Introduzione del tema: vado in montagna perchè mi rende felice. Indipendentemente dall’altezza, dal mezzo o dalla stagione, dalla compagnia o dalla solitudine lassù sto bene, anzi, sto meglio, esattamente come dovrebbe essere una relazione che abbia a che fare con l’amore, anzi, l’Amore, quello con la a maiuscola.
A, maiuscola.
Mi sto infilando in un ginepraio, basta poco eh, Amore, tac, ginepraio. E adesso? Come vado avanti? Parlo dell’Amore con la A maiuscola o dell’altro? E qual è l’altro? Fatemi bere dalla mia tazza. Ok, ci sono. Dunque l’Amore ai tempi del bivacco Gastaldi, titolo del mio racconto di oggi.

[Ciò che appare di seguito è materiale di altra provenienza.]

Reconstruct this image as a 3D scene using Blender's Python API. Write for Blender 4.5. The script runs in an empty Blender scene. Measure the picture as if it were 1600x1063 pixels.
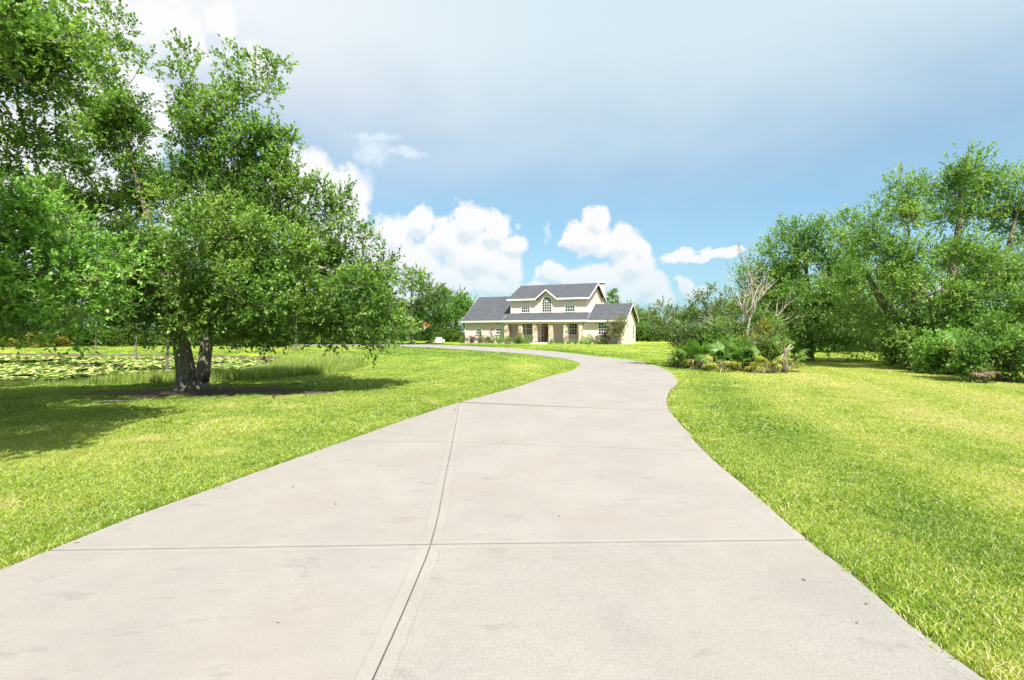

Svolgimento del tema: l’Amore è bellissimo, ne sono fermamente convinto e sono sicuro che ognuno di voi lo sappia, in quantità e qualità più o meno differenti certo, ma bene o male è forse l’unica cosa che ci accomuna in quanto esseri umani (definizione che di questi tempi faccio fatica ad associare a certe persone). Attenzione però, qui si parla di Amore assoluto, per uomini, donne, piante o animali, nessuna selezione e nessun catalogo. L’Amore è bellissimo, ma certe volte non lo è, è un cazzo di inferno che nemmeno Hieronymus Bosch avrebbe saputo dipingere, una guerra mondiale fatta di virgole non scritte e silenzi sbagliati, di presenze sopravvalutate e di assenze inflazionate. Una guerra fatta di momenti sbagliati e di stati d’animo troppo lontani fra loro che forse nemmeno la fisica vicinanza potrebbe annullare, qualcosa di così distruttivo che riuscirebbe a superare l’entanglement quantistico, roba forte insomma. E quel bivacco per me è stato esattamente così, nonostante fossi dove volevo essere non avrei mai voluto che le cose andassero nel verso sbagliato, e invece hanno svoltato proprio lì, tra lacrime e vino, in direzione occhi rossi e buio pesto.
Conclusione del tema: ho rabboccato la tazza e ora è vuota, di nuovo.
“Avevo compreso da tempo che non c’è cosa al mondo che non sia germe di un Inferno possibile; un volto, una parola, una pubblicità di sigarette potrebbero render pazza un persona, se questa non riuscisse a dimenticarli.»